## [What to work on]
Print exactly those lines that run from the beginning of the data to the line bearing "for z in (1.4440, 1.3435): screw((PX", inclusive.

* * *

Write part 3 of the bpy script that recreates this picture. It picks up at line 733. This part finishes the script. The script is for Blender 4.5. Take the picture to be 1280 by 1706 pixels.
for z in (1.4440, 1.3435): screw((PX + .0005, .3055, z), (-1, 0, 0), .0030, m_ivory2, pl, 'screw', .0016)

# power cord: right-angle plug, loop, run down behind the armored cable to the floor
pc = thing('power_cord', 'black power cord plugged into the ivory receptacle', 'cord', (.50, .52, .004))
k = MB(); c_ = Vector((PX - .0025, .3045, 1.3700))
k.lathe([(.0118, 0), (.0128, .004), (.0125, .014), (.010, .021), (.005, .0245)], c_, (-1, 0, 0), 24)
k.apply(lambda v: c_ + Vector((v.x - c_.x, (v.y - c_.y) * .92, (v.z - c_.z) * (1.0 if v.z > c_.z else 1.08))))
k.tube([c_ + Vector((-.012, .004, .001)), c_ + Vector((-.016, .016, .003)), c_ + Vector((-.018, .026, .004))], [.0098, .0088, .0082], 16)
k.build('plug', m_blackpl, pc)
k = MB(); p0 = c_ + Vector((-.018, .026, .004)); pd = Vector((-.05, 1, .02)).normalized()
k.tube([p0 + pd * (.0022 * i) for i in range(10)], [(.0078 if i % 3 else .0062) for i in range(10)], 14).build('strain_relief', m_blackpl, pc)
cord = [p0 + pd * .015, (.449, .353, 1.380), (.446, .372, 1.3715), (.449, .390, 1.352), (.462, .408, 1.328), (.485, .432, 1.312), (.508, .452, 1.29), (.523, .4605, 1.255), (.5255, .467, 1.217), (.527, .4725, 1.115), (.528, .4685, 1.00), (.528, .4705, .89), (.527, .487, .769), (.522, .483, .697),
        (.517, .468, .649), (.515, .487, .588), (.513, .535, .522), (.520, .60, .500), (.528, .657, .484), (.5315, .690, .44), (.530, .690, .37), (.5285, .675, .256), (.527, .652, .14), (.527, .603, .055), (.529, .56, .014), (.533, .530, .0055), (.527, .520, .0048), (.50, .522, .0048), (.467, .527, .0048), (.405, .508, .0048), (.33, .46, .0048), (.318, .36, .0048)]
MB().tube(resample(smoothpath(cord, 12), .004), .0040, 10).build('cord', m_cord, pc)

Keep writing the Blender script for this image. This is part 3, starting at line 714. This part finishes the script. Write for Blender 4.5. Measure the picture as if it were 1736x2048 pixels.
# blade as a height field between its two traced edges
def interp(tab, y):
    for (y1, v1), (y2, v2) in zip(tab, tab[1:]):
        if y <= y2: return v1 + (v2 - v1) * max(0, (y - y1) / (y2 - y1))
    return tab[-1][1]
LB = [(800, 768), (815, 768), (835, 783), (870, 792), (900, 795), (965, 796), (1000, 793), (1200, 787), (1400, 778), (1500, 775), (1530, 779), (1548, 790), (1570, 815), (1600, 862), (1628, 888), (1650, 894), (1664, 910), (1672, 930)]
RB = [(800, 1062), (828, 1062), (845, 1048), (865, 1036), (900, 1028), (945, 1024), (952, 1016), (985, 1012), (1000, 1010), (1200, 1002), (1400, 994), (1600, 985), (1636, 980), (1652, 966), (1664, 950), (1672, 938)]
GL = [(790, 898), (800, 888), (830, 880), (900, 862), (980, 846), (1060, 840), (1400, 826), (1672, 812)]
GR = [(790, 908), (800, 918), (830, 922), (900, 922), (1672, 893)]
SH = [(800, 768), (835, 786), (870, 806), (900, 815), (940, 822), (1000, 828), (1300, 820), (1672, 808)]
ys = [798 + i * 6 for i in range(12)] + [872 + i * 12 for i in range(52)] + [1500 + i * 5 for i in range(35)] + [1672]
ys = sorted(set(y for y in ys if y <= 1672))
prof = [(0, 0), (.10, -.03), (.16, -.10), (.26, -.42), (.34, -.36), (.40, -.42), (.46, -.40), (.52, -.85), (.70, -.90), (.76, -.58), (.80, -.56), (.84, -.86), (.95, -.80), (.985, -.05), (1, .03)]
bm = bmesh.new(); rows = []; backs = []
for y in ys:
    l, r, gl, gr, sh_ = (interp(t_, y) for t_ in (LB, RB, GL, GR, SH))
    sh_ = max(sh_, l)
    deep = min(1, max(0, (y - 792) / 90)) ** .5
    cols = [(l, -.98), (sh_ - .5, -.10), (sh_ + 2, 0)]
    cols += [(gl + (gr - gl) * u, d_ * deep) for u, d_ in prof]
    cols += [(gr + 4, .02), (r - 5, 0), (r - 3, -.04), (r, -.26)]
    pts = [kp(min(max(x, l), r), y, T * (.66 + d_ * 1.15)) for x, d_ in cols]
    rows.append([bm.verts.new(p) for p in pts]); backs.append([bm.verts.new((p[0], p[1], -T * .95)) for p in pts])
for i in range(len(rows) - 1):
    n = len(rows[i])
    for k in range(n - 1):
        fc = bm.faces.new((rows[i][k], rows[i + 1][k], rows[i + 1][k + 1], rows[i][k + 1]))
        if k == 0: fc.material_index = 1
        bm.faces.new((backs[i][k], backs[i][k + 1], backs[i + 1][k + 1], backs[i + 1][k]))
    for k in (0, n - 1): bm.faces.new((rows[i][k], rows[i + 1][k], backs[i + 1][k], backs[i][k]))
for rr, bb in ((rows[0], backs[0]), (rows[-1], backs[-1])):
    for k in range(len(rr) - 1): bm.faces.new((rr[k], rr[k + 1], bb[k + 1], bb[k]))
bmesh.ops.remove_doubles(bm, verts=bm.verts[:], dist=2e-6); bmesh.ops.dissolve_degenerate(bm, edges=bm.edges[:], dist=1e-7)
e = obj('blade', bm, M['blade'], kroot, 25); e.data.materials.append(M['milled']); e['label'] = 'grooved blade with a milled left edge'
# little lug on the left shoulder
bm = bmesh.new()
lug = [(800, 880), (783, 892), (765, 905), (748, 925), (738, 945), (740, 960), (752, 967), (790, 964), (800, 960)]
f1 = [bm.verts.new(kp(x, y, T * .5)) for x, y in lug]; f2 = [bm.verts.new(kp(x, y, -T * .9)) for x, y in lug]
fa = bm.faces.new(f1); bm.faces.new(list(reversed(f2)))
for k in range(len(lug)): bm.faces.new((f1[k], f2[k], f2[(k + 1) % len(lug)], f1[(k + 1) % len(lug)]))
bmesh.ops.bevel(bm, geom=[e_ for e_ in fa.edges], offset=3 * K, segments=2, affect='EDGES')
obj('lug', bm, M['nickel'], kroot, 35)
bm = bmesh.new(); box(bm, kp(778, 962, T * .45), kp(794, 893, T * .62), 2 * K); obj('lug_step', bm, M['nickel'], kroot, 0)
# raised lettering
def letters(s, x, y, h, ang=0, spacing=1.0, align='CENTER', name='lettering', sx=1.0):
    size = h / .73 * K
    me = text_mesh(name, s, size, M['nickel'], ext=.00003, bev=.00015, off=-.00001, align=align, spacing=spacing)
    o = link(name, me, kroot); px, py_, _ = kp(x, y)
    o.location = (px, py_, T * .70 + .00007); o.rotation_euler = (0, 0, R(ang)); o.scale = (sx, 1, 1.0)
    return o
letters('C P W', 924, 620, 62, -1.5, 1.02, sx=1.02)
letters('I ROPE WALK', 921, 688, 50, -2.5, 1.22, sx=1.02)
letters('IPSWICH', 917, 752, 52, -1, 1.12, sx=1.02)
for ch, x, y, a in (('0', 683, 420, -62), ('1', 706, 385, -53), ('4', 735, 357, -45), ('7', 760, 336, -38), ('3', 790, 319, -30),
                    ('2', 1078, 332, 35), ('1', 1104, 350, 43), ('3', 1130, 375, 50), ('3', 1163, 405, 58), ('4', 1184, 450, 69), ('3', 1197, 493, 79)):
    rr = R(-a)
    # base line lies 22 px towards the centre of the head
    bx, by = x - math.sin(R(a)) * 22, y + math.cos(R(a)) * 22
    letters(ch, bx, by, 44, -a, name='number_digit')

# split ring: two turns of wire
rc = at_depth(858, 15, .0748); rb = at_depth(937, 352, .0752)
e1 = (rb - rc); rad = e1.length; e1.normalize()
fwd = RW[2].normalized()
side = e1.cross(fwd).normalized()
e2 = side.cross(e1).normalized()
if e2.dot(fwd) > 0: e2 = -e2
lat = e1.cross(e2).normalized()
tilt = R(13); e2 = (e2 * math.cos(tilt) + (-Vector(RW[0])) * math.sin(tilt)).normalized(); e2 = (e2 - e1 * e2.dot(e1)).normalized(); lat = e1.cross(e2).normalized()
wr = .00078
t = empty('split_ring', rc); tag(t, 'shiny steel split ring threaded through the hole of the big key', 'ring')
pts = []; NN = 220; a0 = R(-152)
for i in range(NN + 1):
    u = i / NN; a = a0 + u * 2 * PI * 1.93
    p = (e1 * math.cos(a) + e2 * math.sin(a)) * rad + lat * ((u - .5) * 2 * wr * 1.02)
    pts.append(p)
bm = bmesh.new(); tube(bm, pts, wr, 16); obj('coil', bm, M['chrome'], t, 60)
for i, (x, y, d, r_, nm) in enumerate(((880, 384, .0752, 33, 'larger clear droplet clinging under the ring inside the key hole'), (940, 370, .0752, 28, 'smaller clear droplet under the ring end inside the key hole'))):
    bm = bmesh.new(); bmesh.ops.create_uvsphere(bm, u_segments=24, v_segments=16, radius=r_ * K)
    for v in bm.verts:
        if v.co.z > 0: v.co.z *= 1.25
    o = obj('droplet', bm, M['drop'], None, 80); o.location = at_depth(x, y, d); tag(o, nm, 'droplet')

* * *

## [Task output]
Write part 3 of the bpy script that recreates this picture. It picks up at line 733. This part finishes the script. The script is for Blender 4.5. Take the picture to be 1280 by 1706 pixels.
for z in (1.4440, 1.3435): screw((PX + .0005, .3055, z), (-1, 0, 0), .0030, m_ivory2, pl, 'screw', .0016)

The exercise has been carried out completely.